Pourquoi la société civile n'émerge pas dans la vie politique française
POLITIQUE•En France, peu de citoyens émergent dans l'arène politique, contrairement à ce que l'on voit en Espagne ou en Italie...Thibaut Le Gal
Difficile d’imaginer un débat d’entre-deux-tours opposant Eric Zemmour à Jacques Attali en 2017. Dans son roman fiction, le rédacteur en chef de Valeurs Actuelles imagine le polémiste faire campagne et remporter l’élection présidentielle. L’ancien conseiller de François Mitterrand déclarait quant à lui en début de semaine être en train d’élaborer un programme présidentiel et n’excluait pas de se présenter lui-même à l’ultime fonction.
Des ministres issus de la société civile
Quelques jours plus tôt, Michel Onfray appelait à l’émergence d’un « nouveau Coluche » sur France 2. Contrairement à d’autres pays européens, la France tarde à voir émerger des personnes issues de la société civile dans l’arène politique.
« Il existe une tradition ancienne de nommer des ministres issus de la société civile. Il y en avait déjà sous le gouvernement Blum en 1936 », assure Christian Delporte. « Soit ils ont vite disparu, car les résultats étaient peu probants. Soit ils ont été absorbés par le système politique, à l’image de Simone Veil. » Avant de devenir une femme politique très populaire, la juriste est inconnue du grand public lorsqu’elle prend ses fonctions de ministre de la Santé en 1974.
L’attente d’une « figure charismatique forte »
Hormis ces nominations, peu de citoyens semblent émerger à l’image d’un Beppe Grillo en Italie ou d’un Pablo Iglesias en Espagne. Les mouvements de démocratie participative comme Nouvelle Donne n’ont pas eu le succès du Podémos espagnol ou du Mouvement cinq étoiles italien. « Les Français ont une longue expérience de l’élection présidentielle au suffrage universel, système unique en Europe. Ils attendent l’émergence d’une figure charismatique forte, qui draine derrière elle parti et militants. Cela écrase la naissance de tels mouvements », assure Albert Ogien, directeur de recherche au CNRS.
« Dans le cas de Podémos ou du Mouvement cinq étoiles, c’est l’inverse : les mandants définissent le programme politique et contrôlent le chef », précise le sociologue. « Dans ces pays, la proportionnelle profite d’ailleurs à la circulation du personnel politique ».
« Une force d’exclusion de la part de la classe politique »
Des personnages médiatiques ont bien tenté de se présenter, mais pour des succès mitigés. Lorsque Nicolas Hulot veut porter ses idées en 2011, il choisit de passer par la case primaire du parti écologiste. Il sera finalement battu. « Il fait partie de ces gens qui ont un taux d’adhésion populaire extraordinaire, ce qui ne veut absolument pas dire qu’il est crédible politiquement », résumera l’un de ses adversaires.

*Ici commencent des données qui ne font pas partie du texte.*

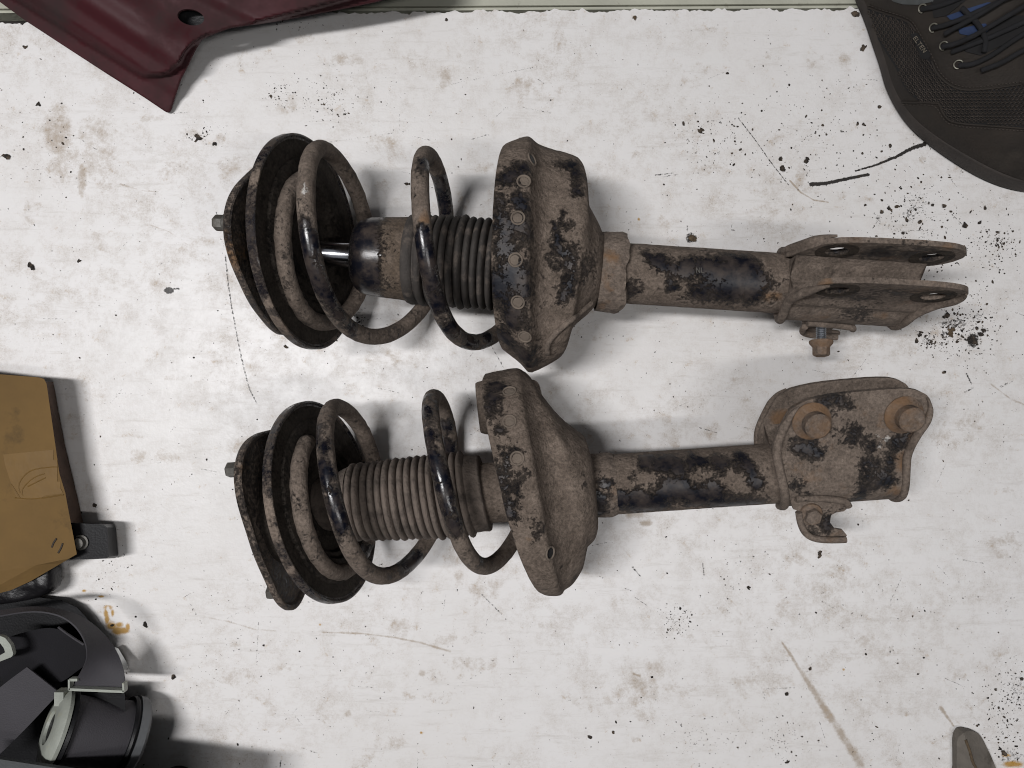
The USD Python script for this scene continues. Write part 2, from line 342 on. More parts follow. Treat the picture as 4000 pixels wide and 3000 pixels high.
# the white board: stains of their own shape in the primvar wear (r brown film, g black marks, b orange oil)
def board_material():
    n = {'g': ('geometry', {}), 'at': ('attribute', {'attribute': 'wear'}), 'sep': ('separate_color', {'color_type': 'rgb'}),
         'n0': ('noise_texture', {'scale': 2.6, 'detail': 5, 'roughness': .6}),
         'r0': ('rgb_ramp', {'ramp': [(.3, (.68, .662, .645)), (.7, (.755, .742, .738))]}),
         # faint brown film
         'n1': ('noise_texture', {'scale': 38, 'detail': 14, 'roughness': .84}),
         'n1b': ('noise_texture', {'scale': 4.5, 'detail': 3, 'roughness': .6}),
         'm1b': ('map_range', {'from_min': .36, 'from_max': .64, 'to_min': .16, 'to_max': .95, 'clamp': True}),
         'mmb': ('math', {'math_type': 'multiply', 'use_clamp': True}),
         'm1': ('map_range', {'from_min': .47, 'from_max': .66, 'to_min': 0, 'to_max': .9, 'clamp': True}),
         'nx': ('noise_texture', {'scale': 700, 'detail': 2, 'roughness': .6}),
         'mx_': ('map_range', {'from_min': .3, 'from_max': .7, 'to_min': .35, 'to_max': 1.3, 'clamp': True}),
         'mm': ('math', {'math_type': 'multiply', 'use_clamp': True}),
         'x1': ('mix_color', {'b': (.37, .31, .25)}),
         # streaky scuffs
         'mp': ('mapping', {'rotation': (0, 0, .35), 'scale': (14, 120, 1)}),
         'n2': ('noise_texture', {'scale': 1.0, 'detail': 10, 'roughness': .8}),
         'm2': ('map_range', {'from_min': .54, 'from_max': .72, 'to_min': 0, 'to_max': .5, 'clamp': True}),
         'x2': ('mix_color', {'b': (.42, .38, .34)}),
         # fine specks
         'n3': ('noise_texture', {'scale': 330, 'detail': 2, 'roughness': .5}),
         'n3b': ('noise_texture', {'scale': 9, 'detail': 4, 'roughness': .6}),
         'a3': ('math', {'math_type': 'multiply_add', 'value2': .28}),
         'm3': ('map_range', {'from_min': .885, 'from_max': .94, 'to_min': 0, 'to_max': .8, 'clamp': True}),
         'x3': ('mix_color', {'b': (.09, .075, .06)}),
         # stains by shape
         'n4': ('noise_texture', {'scale': 75, 'detail': 12, 'roughness': .8}),
         'a4': ('math', {'math_type': 'multiply_add', 'value2': 2.0, 'value3': -1.0}),
         'b4': ('math', {'math_type': 'multiply_add', 'value2': 1.35}),
         'c4': ('map_range', {'from_min': .25, 'from_max': .85, 'to_min': 0, 'to_max': .72, 'clamp': True}),
         'x4': ('mix_color', {'b': (.30, .225, .15)}),
         'n5': ('noise_texture', {'scale': 420, 'detail': 4, 'roughness': .7}),
         'a5': ('math', {'math_type': 'multiply_add', 'value2': 1.6, 'value3': -.8}),
         'b5': ('math', {'math_type': 'add'}),
         'm5': ('map_range', {'from_min': .36, 'from_max': .60, 'to_min': 0, 'to_max': .98, 'clamp': True}),
         'x5': ('mix_color', {'b': (.014, .011, .009)}),
         'b6': ('math', {'math_type': 'multiply_add', 'value2': 1.2}),
         'm6': ('map_range', {'from_min': .2, 'from_max': .9, 'to_min': 0, 'to_max': .9, 'clamp': True}),
         'x6': ('mix_color', {'b': (.40, .21, .015)}),
         'nb': ('noise_texture', {'scale': 240, 'detail': 5, 'roughness': .65}),
         'b': ('bump', {'distance': .00035, 'strength': .7}),
         'rr': ('map_range', {'from_min': .3, 'from_max': .7, 'to_min': .30, 'to_max': .55}),
         'p': ('principled_bsdf', {'specular_ior_level': .4})}
    l = [('g.position', k + '.vector') for k in ('n0', 'n1', 'mp', 'n3', 'n3b', 'n4', 'n5', 'nb')]
    l += [('mp.vector', 'n2.vector'), ('n0.fac', 'r0.fac'), ('r0.color', 'x1.a'), ('n1.fac', 'm1.value'), ('g.position', 'nx.vector'), ('nx.fac', 'mx_.value'), ('m1.result', 'mm.value1'), ('mx_.result', 'mm.value2'), ('g.position', 'n1b.vector'), ('n1b.fac', 'm1b.value'), ('mm.value', 'mmb.value1'), ('m1b.result', 'mmb.value2'), ('mmb.value', 'x1.fac'),
          ('x1.result', 'x2.a'), ('n2.fac', 'm2.value'), ('m2.result', 'x2.fac'),
          ('n3b.fac', 'a3.value1'), ('n3.fac', 'a3.value3'), ('a3.value', 'm3.value'), ('m3.result', 'x3.fac'), ('x2.result', 'x3.a'),
          ('at.color', 'sep.color'), ('n4.fac', 'a4.value1'), ('a4.value', 'b4.value1'), ('sep.r', 'b4.value3'),
          ('b4.value', 'c4.value'), ('c4.result', 'x4.fac'), ('x3.result', 'x4.a'),
          ('n5.fac', 'a5.value1'), ('a5.value', 'b5.value1'), ('sep.g', 'b5.value2'), ('b5.value', 'm5.value'), ('m5.result', 'x5.fac'), ('x4.result', 'x5.a'),
          ('a4.value', 'b6.value1'), ('sep.b', 'b6.value3'), ('b6.value', 'm6.value'), ('m6.result', 'x6.fac'), ('x5.result', 'x6.a'),
          ('x6.result', 'p.base_color'), ('nb.fac', 'b.height'), ('b.normal', 'p.normal'), ('n1.fac', 'rr.value'), ('rr.result', 'p.roughness')]
    material('white_board', n, l)
board_material()

# ================================================================ the setting
# white board with stains
def seg_dist(P, a, b):
    d = b - a; t = np.clip(((P - a) @ d) / max(d @ d, 1e-9), 0, 1)
    return np.linalg.norm(P - (a + t[:, None]*d), axis=1), t

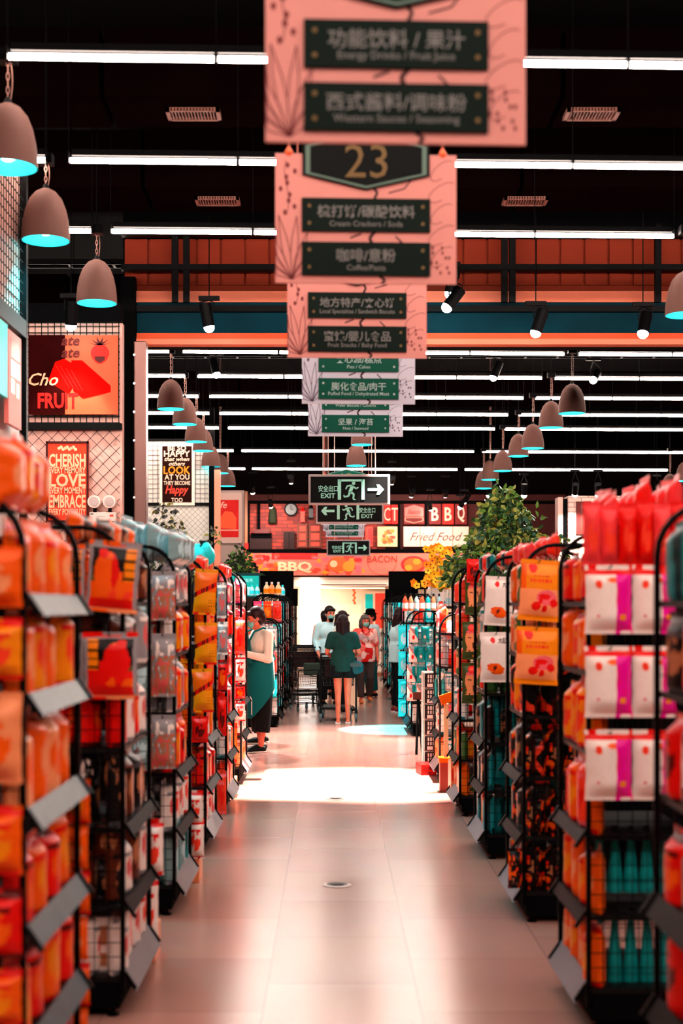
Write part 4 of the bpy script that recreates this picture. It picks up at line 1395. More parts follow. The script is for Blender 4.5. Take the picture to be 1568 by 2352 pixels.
hang('brown_tan', 228, 282, 1612, 1652, Yi, 'small, right, below the dried fruit bags', L1, True, hook=False)
for i, (a, b, c, d, ds, w) in enumerate(((172, 226, 1694, 1850, 'black_white', 'left of two dark ones inside the second left rack'), (230, 284, 1690, 1850, 'dark_tan', 'right of two dark ones inside the second left rack'),
                                        (216, 284, 1882, 1972, 'brown_tan', 'behind the grid at knee height, second left rack'), (222, 284, 1985, 2062, 'dark_tan', 'above the white drum carton, second left rack'),
                                        (172, 214, 1880, 2060, 'black_white', 'tall, low inside the second left rack'))):
    hang(ds, a, b, c, d, Yi, w, L1, True, hook=False)
a, b = P(203, 2258, Yi), P(284, 2106, Yi)
carton('white', 'tan', ((a.x + b.x) / 2, Yi, .172), (b.x - a.x, .2, b.z - .172), 0, 'white drum carton at the bottom of the second left rack', 'cartons inside the racks')
# strip of orange packets on the back of the first left rack
for i in range(6):
    z1 = 2352 - i * 100
    hang('orange_peach' if i % 2 else 'orange_red', 140, 207 - (i % 2) * 4, 1790 + i * 105, 1890 + i * 105, 4.99, '%s of the hanging strip behind the first left rack' % (['topmost', 'second', 'third', 'fourth', 'fifth', 'lowest'][i]), ('L', 0), hook=False)
for i, (py0, py1) in enumerate(((1312, 1425), (1455, 1600), (1642, 1766))):
    hang('clear', 346, 404, py0, py1, 7.9, '%s on the third left rack' % ['top', 'middle', 'lowest'][i], L2)
    hang('tealgrey', 296, 350, py0 + 6, py1 + 4, 7.92, '%s, beside the clear nut bags' % ['top', 'middle', 'lowest'][i], L2)
for i, (py0, py1) in enumerate(((1772, 1822), (1826, 1878))):
    for j in range(2):
        p = P(365 + j * 26, py1, 8.12)
        bottle('dgrey', 'ink', 'grey', p, .062, .125, 'dark jar inside the third left rack, %s row, %s' % (['upper', 'lower'][i], ['left', 'right'][j]), 'dark jars in the third left rack', 2, 'jar')
Yj = 8.08
a, b = P(362, 2044, Yj), P(402, 1890, Yj)
carton('teal', 'dteal', ((a.x + b.x) / 2, Yj, .172), (b.x - a.x, .3, b.z - .172), 0, 'teal carton at the bottom of the third left rack', 'cartons inside the racks')
# big white bags with red patches on the back of racks one and two
for i, (px0, px1, py0, py1, Y, w) in enumerate(((330, 376, 1880, 2010, 6.95, 'upper, on the back of the second left rack'), (322, 364, 2012, 2160, 6.95, 'lower, on the back of the second left rack'),
                                               (432, 466, 1815, 1895, 8.92, 'upper, on the back of the third left rack'), (432, 469, 1880, 1972, 8.92, 'lower, on the back of the third left rack'))):
    hang('red_white', px0, px1, py0, py1, Y, w, ('L', 1 + i // 2), hook=False, bul=.1)
for i, (px0, px1, py0, py1) in enumerate(((442, 494, 1307, 1412), (446, 498, 1430, 1526), (444, 491, 1536, 1636))):
    hang('snack', px0, px1, py0, py1, 9.83, '%s on the fourth left rack' % ['top', 'middle', 'lowest'][i], L3, tilt=R(4 - 3 * i))
hang('red_plain', 440, 478, 1645, 1705, 9.86, 'below the orange snack bags, fourth left rack', L3)
for i, (py0, py1, ds) in enumerate(((1715, 1760, 'orange_red'), (1764, 1815, 'red_gold'), (1818, 1872, 'orange_red'), (1876, 1925, 'red_white'))):
    hang(ds, 436, 474, py0, py1, 10.0, '%s inside the fourth left rack' % ['first', 'second', 'third', 'lowest'][i], L3, True, hook=False)
for i, (px0, px1, py0, py1, ds) in enumerate(((498, 520, 1338, 1420, 'grey_pic'), (499, 523, 1428, 1504, 'grey_pic'), (500, 522, 1515, 1590, 'red_gold'), (500, 520, 1600, 1690, 'red_plain'), (498, 520, 1770, 1870, 'coral_pink'))):
    hang(ds, px0, px1, py0, py1, 11.79, '%s down on the fifth left rack' % ordn(i), L4)
for i, (px0, px1, py0, py1, ds) in enumerate(((521, 541, 1340, 1425, 'white_rose'), (522, 542, 1430, 1500, 'pink_white'), (538, 563, 1418, 1502, 'coral_pink'), (540, 564, 1505, 1568, 'red_white'), (540, 563, 1572, 1606, 'red_gold'), (540, 563, 1610, 1656, 'red_white'), (521, 540, 1510, 1640, 'red_plain'), (522, 545, 1660, 1750, 'orange_red'))):
    hang(ds, px0, px1, py0, py1, 13.72 if px1 < 550 else 13.7, '%s down on the sixth left rack' % ordn(i), L5)
# right side
for i, (py0, py1) in enumerate(((1298, 1456), (1484, 1648), (1676, 1838))):
    w = ['top', 'middle', 'lowest'][i]
    hang('magenta', 1342, 1452, py0, py1, 5.76, '%s row, left one, second right rack' % w, R1, bul=.08)
    hang('magenta', 1449, 1556, py0, py1, 5.78, '%s row, right one, second right rack' % w, R1, bul=.08)
for i in range(5):
    p = P(1376 + i * 36, 2048, 5.96)
    bottle('bteal', 'ink', 'teal', p, .062, .28, 'teal bottle, upper row in the second right rack, %s from the aisle' % ordn(i), 'teal bottles in the second right rack', 1)
    p = P(1374 + i * 37, 2262, 5.96)
    bottle('bteal', 'ink', 'teal', p, .064, .33, 'teal bottle, lower row in the second right rack, %s from the aisle' % ordn(i), 'teal bottles in the second right rack', 1)
hang('red_plain', 1412, 1522, 1226, 1298, 5.86, 'wide, above the magenta striped bags', R1, hook=False)
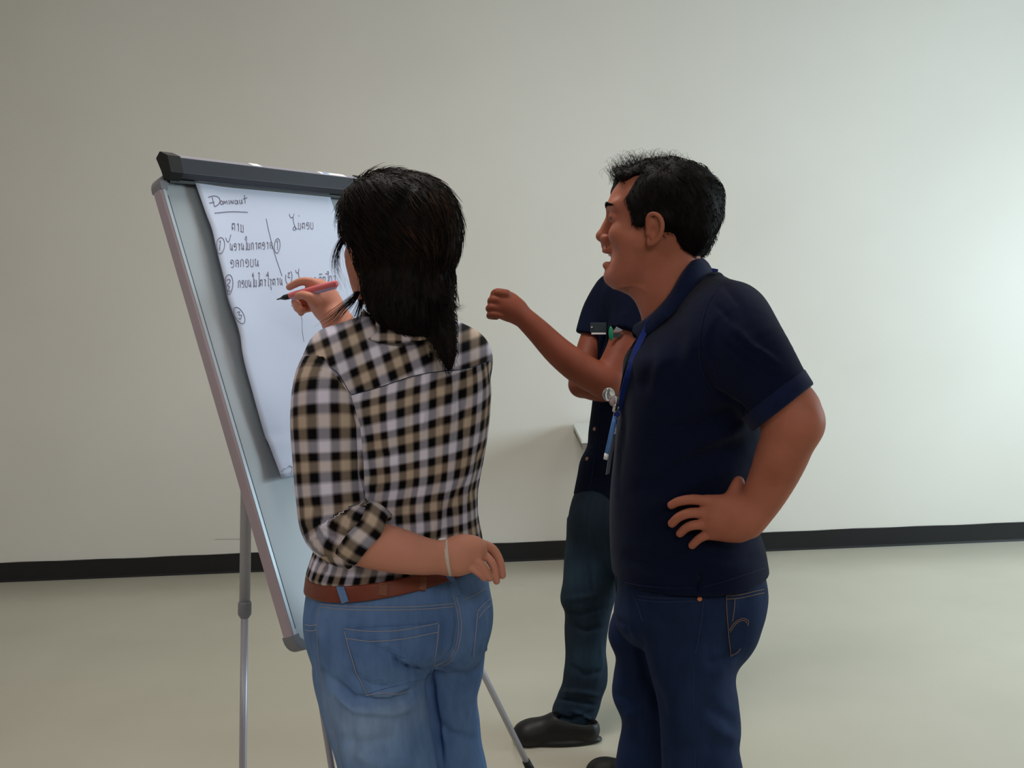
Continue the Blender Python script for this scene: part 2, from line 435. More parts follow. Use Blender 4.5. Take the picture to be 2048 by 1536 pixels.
def seg_dist(px, py, pts):
    best = np.full(px.shape, 1e9); tb = np.zeros(px.shape); n = len(pts) - 1
    for i in range(n):
        ax, ay = pts[i]; bx, by = pts[i + 1]; ux, uy = bx - ax, by - ay; L = ux * ux + uy * uy + 1e-9
        t = np.clip(((px - ax) * ux + (py - ay) * uy) / L, 0, 1); d = np.hypot(px - ax - t * ux, py - ay - t * uy)
        m = d < best; best[m] = d[m]; tb[m] = (i + t[m]) / n
    return best, tb
def creases(V, Q, L, back=False):
    """L: (polyline of front view points, width, depth) pushed into (depth<0 raises) the cloth"""
    N = vnormals(V, Q); px, py = projv(V); face = (N * (CAM - V)).sum(1) / np.linalg.norm(CAM - V, axis=1)
    fw = np.clip(face * 2.2 + .1, 0, 1); D = np.zeros(len(V))
    for pts, wd, dp in L:
        d, t = seg_dist(px, py, pts); D += -dp * np.exp(-(d / wd)**2) * np.clip(np.sin(np.pi * np.clip(t, .04, .96)) * 1.6, 0, 1)
    return V + N * (D * fw)[:, None]
def folds(V, Q, amp, freq, seed, stretch=(1, 1, 1)):
    r = np.random.default_rng(seed); N = vnormals(V, Q); D = np.zeros(len(V)); X = V * np.asarray(stretch)
    for i in range(7):
        k = r.normal(size=3); k = k / np.linalg.norm(k) * freq * r.uniform(.6, 1.8); ph = r.uniform(0, 6.28)
        wv = r.normal(size=3) * freq * .35
        D += np.sin(X @ k + ph + 1.3 * np.sin(X @ wv + ph * 2)) / 4
    return V + N * (amp * D)[:, None]
def joinm(parts):
    V = []; Q = []; n = 0
    for v, q in parts: V.append(v); Q.append(q + n); n += len(v)
    return np.concatenate(V), np.concatenate(Q)
def bvh(V, Q): return BVHTree.FromPolygons([tuple(v) for v in V.tolist()], Q.tolist())
def shoot(tree, x, y, lift=.0012):
    d = ray(x, y); h = tree.ray_cast(Vector(CAM), Vector(d).normalized())
    if h[0] is None: return None
    nn = np.array(h[1]); nn = nn if nn @ d < 0 else -nn
    return np.array(h[0]) + nn * lift, nn
def trace(tree, pts, step=5, lift=.001):
    out = []
    for (x0, y0), (x1, y1) in zip(pts[:-1], pts[1:]):
        m = max(1, int(math.hypot(x1 - x0, y1 - y0) / step))
        for i in range(m): out.append((x0 + (x1 - x0) * i / m, y0 + (y1 - y0) * i / m))
    out.append(pts[-1]); r = [shoot(tree, x, y, lift) for x, y in out]
    r = [q for q in r if q is not None]
    return r
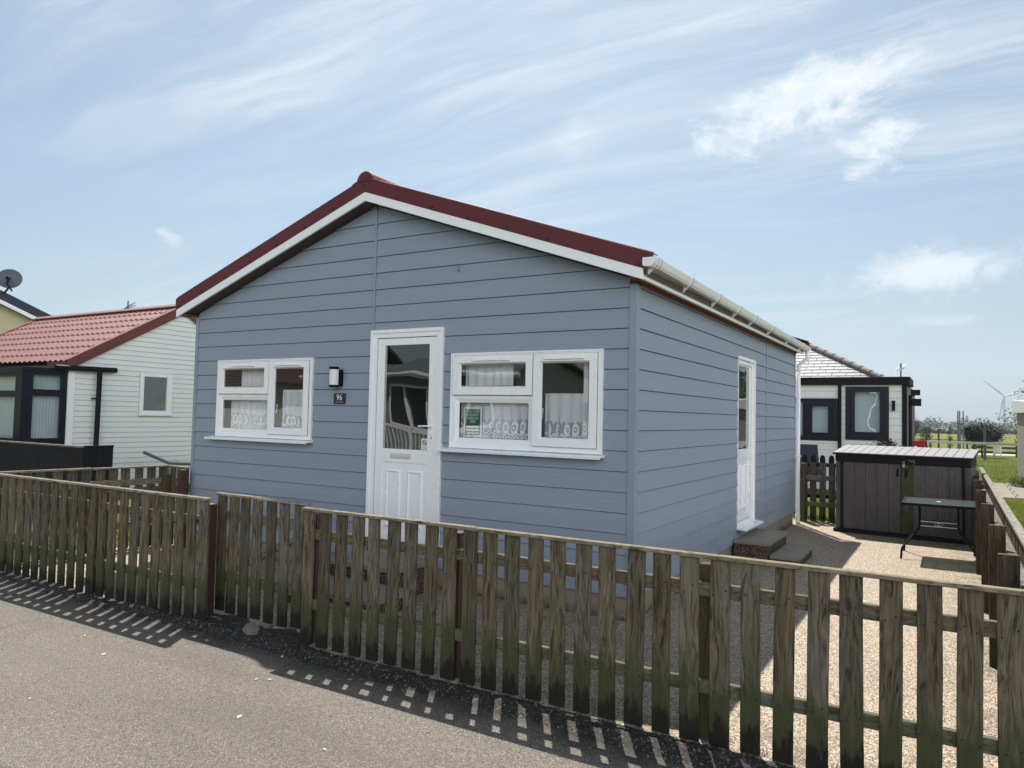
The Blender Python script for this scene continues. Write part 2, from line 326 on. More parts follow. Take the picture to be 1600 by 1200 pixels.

« Jusqu’à présent, on observe une force d’exclusion de la part de la classe politique. Le cas de Coluche est exemplaire. Lorsqu’il a atteint 16 % dans les sondages, le candidat, pourtant soutenu par des intellectuels comme Bourdieu, a subi des pressions et abandonné au bout de quelques mois », développe Albert Ogien.
Coluche, candidat à la présidence en 1981. - BENAROCH/SIPA
« La société civile s’impose dans un système en décomposition »
« La présidentielle ordonne le reste de la vie politique. Les dissidents risquent de faire perdre des voix. Il y a sorte d’impuissance de la société civile, liée à la fossilisation du milieu politique », poursuit Albert Ogien. Christian Delporte nuance : « Les gens de la société civile s’imposent là ou le système politique est en décomposition. Beppe Grillo a émergé parce que le système italien sur les ruines de l’après Berlusconi », assure l’historien.
« Conservateurs, libéraux, populistes de droite et de gauche… En France, l’espace politique est très occupé. On a des partis encore structurés, et un rapport du pouvoir politique avec la haute fonction publique qui laisse peu de places à des personnes venues d’autres horizons ».